### Requirements:
Using the listing below, copy exactly the lines from the one containing "The Blender Python script for this scene continues." to the one containing "gS + z + .05)", both lines included, and no others.

### Rows from a 3D scene dataset:
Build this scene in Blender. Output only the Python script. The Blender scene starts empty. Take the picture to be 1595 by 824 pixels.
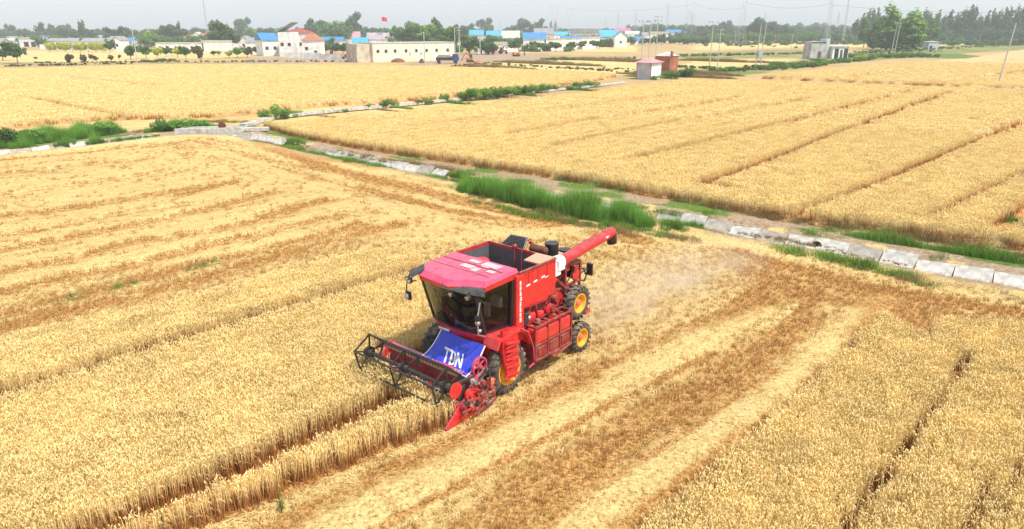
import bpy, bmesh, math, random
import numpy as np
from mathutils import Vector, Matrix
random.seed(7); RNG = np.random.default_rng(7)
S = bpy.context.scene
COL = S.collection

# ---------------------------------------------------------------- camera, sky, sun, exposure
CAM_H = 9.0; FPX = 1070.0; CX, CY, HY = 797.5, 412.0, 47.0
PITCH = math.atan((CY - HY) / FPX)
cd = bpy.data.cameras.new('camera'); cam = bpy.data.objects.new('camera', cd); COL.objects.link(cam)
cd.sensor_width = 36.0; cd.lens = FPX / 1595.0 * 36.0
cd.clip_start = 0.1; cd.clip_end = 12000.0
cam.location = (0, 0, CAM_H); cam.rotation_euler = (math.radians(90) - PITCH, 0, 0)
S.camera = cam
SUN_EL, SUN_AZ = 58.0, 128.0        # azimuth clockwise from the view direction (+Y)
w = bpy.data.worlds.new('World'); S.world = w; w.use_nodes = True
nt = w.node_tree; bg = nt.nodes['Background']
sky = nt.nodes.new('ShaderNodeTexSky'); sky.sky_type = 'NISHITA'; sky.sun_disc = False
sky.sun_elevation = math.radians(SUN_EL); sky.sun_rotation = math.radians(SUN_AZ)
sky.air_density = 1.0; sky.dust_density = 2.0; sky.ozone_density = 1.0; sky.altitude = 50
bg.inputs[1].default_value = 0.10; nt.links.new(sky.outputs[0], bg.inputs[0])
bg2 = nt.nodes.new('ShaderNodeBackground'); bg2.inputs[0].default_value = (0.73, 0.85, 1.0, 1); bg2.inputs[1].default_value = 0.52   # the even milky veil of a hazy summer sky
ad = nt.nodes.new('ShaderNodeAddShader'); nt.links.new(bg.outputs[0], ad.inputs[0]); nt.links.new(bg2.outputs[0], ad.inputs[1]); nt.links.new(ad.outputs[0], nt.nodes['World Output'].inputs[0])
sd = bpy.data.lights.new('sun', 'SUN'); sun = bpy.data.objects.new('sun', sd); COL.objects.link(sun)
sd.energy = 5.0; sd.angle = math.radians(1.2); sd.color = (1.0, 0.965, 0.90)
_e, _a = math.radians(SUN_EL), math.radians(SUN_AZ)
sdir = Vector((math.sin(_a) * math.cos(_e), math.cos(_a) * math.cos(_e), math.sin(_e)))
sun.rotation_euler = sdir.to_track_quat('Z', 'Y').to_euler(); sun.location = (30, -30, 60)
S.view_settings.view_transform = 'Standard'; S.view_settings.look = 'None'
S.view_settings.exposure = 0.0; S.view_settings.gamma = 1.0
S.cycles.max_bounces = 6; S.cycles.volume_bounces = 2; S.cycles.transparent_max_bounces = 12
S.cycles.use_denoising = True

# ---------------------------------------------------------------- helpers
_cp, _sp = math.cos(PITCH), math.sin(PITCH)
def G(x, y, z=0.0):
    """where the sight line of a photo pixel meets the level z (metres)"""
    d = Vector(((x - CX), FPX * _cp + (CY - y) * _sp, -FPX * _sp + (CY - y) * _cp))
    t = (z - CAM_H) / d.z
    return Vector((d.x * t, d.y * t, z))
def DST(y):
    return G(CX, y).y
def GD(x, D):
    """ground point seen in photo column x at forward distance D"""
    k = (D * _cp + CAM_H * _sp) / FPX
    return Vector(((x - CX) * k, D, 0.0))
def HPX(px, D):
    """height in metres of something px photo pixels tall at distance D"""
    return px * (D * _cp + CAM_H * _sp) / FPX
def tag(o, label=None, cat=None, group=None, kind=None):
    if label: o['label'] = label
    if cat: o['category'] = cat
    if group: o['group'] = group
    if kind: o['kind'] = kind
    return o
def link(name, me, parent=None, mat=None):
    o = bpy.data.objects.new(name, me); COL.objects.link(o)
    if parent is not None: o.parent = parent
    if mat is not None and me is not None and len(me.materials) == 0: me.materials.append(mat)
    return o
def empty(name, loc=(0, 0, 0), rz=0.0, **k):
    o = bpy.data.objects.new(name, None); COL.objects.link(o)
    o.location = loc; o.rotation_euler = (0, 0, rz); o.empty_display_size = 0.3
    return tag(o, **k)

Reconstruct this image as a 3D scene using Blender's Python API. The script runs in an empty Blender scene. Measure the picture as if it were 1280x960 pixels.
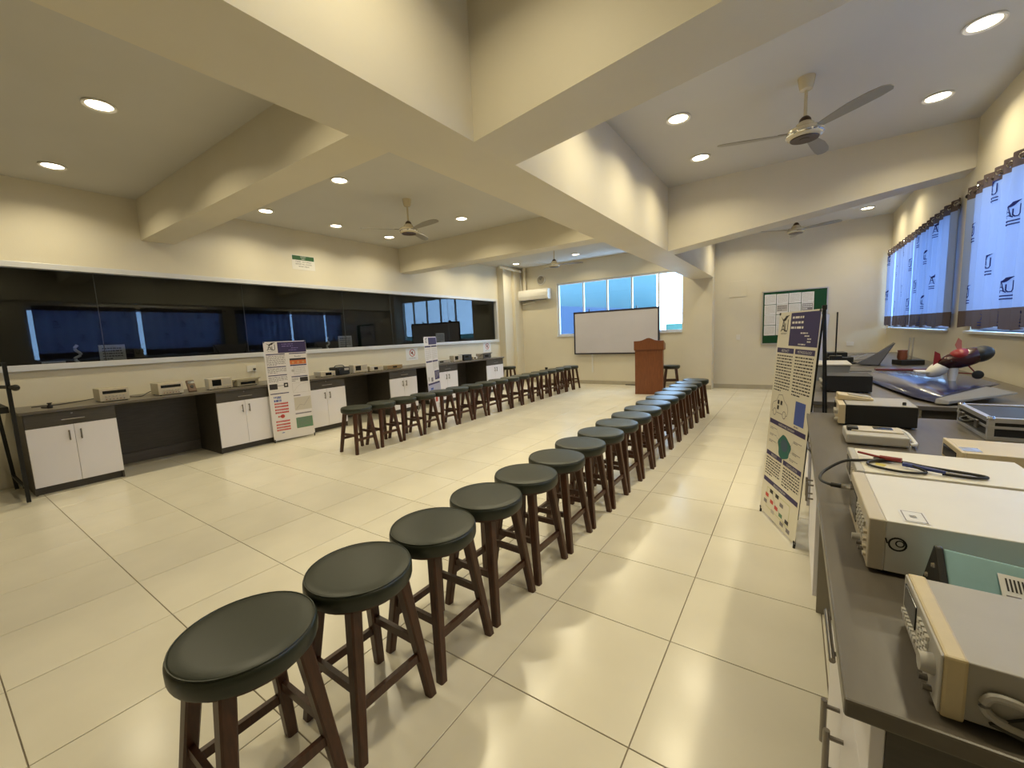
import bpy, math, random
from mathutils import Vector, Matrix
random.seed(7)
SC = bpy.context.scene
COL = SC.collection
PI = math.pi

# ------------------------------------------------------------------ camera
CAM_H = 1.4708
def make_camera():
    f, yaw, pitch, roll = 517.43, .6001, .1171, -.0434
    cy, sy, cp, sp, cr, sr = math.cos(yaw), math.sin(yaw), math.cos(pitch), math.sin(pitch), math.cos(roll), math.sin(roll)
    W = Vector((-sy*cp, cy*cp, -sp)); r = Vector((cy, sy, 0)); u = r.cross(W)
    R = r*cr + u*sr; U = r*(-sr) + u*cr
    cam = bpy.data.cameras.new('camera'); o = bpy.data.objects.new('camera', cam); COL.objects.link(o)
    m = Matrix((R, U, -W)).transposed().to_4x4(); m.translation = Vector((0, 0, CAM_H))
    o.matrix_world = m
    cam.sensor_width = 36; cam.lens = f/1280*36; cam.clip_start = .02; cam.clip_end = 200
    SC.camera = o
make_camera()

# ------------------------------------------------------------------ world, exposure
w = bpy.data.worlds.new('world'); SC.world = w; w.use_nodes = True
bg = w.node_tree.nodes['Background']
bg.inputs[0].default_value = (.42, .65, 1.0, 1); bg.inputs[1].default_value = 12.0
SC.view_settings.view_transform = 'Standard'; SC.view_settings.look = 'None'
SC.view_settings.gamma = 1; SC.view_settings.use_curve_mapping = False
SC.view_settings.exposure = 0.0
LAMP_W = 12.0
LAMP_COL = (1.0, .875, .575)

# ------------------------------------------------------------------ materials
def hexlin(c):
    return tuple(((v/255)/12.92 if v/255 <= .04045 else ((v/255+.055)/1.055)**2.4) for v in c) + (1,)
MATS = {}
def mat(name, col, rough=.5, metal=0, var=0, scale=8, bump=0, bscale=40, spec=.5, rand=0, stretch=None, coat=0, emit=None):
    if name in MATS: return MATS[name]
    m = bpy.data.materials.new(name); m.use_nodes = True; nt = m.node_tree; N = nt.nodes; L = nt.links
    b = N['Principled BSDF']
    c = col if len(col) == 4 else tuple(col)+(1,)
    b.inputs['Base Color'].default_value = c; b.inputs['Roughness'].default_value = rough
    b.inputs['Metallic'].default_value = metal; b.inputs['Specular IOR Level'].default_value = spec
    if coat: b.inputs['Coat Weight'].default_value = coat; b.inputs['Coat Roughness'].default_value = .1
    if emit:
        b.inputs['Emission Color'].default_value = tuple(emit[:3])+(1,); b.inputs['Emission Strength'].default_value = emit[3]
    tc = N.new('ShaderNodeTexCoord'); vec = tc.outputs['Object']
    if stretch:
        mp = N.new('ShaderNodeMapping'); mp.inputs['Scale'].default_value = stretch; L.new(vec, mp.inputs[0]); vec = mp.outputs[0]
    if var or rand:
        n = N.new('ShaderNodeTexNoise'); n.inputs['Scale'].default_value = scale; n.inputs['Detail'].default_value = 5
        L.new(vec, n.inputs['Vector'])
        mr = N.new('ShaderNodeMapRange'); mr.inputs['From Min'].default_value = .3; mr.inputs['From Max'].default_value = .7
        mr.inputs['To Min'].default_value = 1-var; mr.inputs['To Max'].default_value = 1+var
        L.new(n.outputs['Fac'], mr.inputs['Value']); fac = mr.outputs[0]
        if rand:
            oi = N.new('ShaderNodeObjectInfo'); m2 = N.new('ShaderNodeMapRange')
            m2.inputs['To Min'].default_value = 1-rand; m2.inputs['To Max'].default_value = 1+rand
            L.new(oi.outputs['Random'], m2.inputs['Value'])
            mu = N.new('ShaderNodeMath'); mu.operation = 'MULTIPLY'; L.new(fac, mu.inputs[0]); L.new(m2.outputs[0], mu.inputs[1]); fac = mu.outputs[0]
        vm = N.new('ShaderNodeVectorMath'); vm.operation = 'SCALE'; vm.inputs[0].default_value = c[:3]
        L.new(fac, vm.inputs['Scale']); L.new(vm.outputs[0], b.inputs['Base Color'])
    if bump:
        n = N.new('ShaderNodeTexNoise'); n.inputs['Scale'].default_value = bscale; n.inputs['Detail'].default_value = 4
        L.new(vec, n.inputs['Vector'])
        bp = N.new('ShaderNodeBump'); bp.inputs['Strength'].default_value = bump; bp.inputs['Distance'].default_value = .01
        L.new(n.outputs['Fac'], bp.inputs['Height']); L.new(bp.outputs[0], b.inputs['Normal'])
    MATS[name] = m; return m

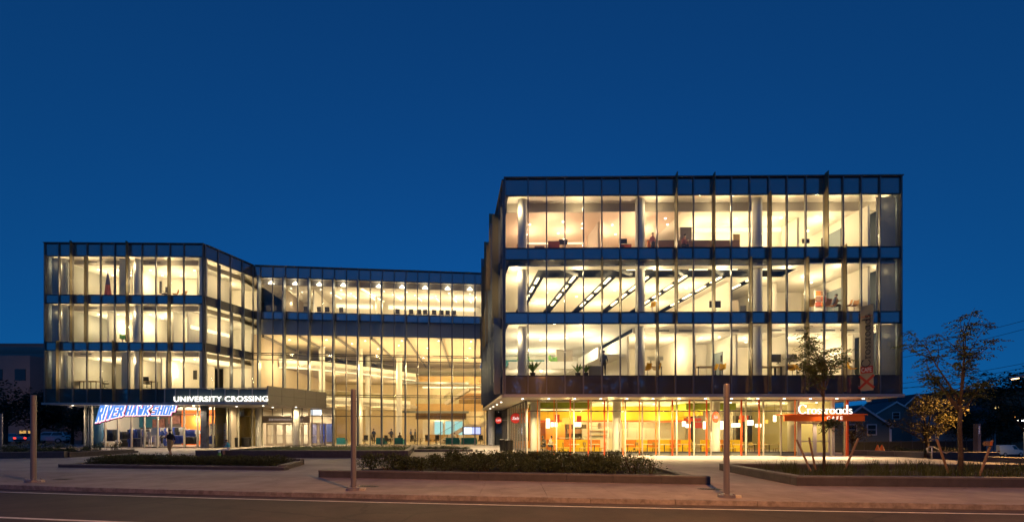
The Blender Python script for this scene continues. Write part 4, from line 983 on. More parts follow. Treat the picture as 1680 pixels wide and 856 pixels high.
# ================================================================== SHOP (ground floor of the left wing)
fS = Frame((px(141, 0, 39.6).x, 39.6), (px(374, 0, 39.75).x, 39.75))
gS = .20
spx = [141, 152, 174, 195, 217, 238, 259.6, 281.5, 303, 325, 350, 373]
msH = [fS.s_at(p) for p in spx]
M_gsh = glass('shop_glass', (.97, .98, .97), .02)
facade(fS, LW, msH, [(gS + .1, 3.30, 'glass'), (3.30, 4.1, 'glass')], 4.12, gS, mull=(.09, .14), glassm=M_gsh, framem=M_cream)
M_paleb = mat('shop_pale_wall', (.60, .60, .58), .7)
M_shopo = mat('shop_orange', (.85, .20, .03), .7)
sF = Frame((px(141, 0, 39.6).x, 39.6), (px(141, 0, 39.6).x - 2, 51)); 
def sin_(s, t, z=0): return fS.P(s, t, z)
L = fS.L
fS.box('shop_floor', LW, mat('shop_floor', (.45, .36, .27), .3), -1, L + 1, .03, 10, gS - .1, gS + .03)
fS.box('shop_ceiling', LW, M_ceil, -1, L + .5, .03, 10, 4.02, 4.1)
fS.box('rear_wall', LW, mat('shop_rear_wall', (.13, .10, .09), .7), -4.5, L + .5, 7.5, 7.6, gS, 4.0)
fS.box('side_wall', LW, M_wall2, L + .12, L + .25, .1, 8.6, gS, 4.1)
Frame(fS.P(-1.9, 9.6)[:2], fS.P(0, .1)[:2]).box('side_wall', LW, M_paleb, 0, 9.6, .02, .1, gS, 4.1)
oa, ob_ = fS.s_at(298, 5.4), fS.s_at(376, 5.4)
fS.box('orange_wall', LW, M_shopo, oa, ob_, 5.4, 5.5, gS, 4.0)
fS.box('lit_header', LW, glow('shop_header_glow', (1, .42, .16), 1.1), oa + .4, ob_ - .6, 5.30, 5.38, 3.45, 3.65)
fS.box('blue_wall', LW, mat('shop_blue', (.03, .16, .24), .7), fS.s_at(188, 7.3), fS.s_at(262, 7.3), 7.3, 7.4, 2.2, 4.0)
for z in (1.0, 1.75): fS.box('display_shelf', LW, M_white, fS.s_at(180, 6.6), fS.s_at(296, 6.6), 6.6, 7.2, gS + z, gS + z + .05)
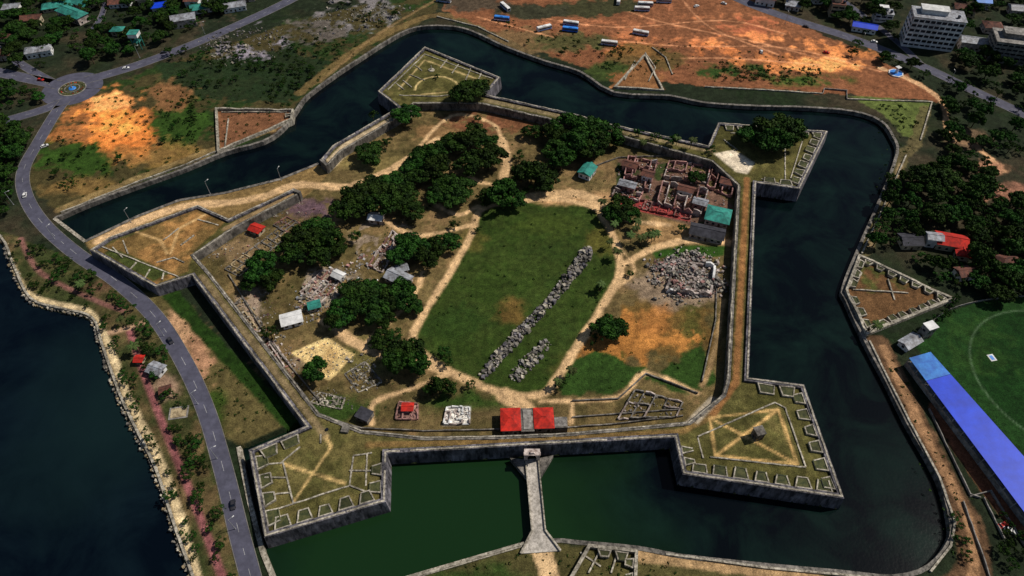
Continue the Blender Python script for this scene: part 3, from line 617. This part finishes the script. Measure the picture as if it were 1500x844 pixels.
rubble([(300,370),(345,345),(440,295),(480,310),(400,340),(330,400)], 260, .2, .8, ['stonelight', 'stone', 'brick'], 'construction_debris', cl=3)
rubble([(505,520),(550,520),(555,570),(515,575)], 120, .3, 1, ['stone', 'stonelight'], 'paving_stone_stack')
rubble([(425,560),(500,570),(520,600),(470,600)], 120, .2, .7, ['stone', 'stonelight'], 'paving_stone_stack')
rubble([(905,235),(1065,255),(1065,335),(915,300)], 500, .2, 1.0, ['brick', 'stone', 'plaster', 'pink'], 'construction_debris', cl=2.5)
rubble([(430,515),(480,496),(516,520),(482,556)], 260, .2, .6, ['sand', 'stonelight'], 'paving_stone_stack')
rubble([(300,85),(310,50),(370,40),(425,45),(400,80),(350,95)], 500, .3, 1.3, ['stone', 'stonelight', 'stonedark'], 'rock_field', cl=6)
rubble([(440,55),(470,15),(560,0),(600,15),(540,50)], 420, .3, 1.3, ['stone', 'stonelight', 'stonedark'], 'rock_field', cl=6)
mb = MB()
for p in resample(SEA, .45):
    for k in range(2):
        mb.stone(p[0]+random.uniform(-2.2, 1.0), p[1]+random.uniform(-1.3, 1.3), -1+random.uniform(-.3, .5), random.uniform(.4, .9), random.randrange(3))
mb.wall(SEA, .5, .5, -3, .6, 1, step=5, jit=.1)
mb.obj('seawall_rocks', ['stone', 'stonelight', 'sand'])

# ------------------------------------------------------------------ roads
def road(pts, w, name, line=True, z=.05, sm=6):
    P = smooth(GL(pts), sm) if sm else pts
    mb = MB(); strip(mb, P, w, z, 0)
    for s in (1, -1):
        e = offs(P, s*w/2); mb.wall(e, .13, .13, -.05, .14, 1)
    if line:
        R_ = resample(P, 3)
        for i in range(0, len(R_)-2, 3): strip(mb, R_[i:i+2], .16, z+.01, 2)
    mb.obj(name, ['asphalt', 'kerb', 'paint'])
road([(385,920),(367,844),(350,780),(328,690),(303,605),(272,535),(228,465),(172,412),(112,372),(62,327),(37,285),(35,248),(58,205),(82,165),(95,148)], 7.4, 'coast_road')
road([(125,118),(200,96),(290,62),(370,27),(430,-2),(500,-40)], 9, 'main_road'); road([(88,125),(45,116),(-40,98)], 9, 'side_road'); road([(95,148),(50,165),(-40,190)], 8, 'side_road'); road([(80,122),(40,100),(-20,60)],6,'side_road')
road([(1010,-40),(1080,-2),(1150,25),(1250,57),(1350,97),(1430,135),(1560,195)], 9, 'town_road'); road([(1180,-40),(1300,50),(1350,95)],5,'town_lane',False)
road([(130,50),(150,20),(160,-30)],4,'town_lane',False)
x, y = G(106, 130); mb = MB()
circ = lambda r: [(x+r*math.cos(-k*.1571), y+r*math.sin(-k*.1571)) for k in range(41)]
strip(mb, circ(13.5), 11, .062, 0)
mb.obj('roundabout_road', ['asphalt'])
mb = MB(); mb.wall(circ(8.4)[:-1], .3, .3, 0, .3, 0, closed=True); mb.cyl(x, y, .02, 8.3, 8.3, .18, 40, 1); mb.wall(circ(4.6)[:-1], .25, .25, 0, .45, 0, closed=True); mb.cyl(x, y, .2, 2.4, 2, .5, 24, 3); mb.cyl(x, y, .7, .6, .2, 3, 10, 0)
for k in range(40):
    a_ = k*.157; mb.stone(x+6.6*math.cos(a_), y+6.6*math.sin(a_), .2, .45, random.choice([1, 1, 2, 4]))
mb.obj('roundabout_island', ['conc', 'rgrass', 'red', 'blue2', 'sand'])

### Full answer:
The Blender Python script for this scene continues. Write part 4, from line 983 on. More parts follow. Treat the picture as 1680 pixels wide and 856 pixels high.
# ================================================================== SHOP (ground floor of the left wing)
fS = Frame((px(141, 0, 39.6).x, 39.6), (px(374, 0, 39.75).x, 39.75))
gS = .20
spx = [141, 152, 174, 195, 217, 238, 259.6, 281.5, 303, 325, 350, 373]
msH = [fS.s_at(p) for p in spx]
M_gsh = glass('shop_glass', (.97, .98, .97), .02)
facade(fS, LW, msH, [(gS + .1, 3.30, 'glass'), (3.30, 4.1, 'glass')], 4.12, gS, mull=(.09, .14), glassm=M_gsh, framem=M_cream)
M_paleb = mat('shop_pale_wall', (.60, .60, .58), .7)
M_shopo = mat('shop_orange', (.85, .20, .03), .7)
sF = Frame((px(141, 0, 39.6).x, 39.6), (px(141, 0, 39.6).x - 2, 51)); 
def sin_(s, t, z=0): return fS.P(s, t, z)
L = fS.L
fS.box('shop_floor', LW, mat('shop_floor', (.45, .36, .27), .3), -1, L + 1, .03, 10, gS - .1, gS + .03)
fS.box('shop_ceiling', LW, M_ceil, -1, L + .5, .03, 10, 4.02, 4.1)
fS.box('rear_wall', LW, mat('shop_rear_wall', (.13, .10, .09), .7), -4.5, L + .5, 7.5, 7.6, gS, 4.0)
fS.box('side_wall', LW, M_wall2, L + .12, L + .25, .1, 8.6, gS, 4.1)
Frame(fS.P(-1.9, 9.6)[:2], fS.P(0, .1)[:2]).box('side_wall', LW, M_paleb, 0, 9.6, .02, .1, gS, 4.1)
oa, ob_ = fS.s_at(298, 5.4), fS.s_at(376, 5.4)
fS.box('orange_wall', LW, M_shopo, oa, ob_, 5.4, 5.5, gS, 4.0)
fS.box('lit_header', LW, glow('shop_header_glow', (1, .42, .16), 1.1), oa + .4, ob_ - .6, 5.30, 5.38, 3.45, 3.65)
fS.box('blue_wall', LW, mat('shop_blue', (.03, .16, .24), .7), fS.s_at(188, 7.3), fS.s_at(262, 7.3), 7.3, 7.4, 2.2, 4.0)
for z in (1.0, 1.75): fS.box('display_shelf', LW, M_white, fS.s_at(180, 6.6), fS.s_at(296, 6.6), 6.6, 7.2, gS + z, gS + z + .05)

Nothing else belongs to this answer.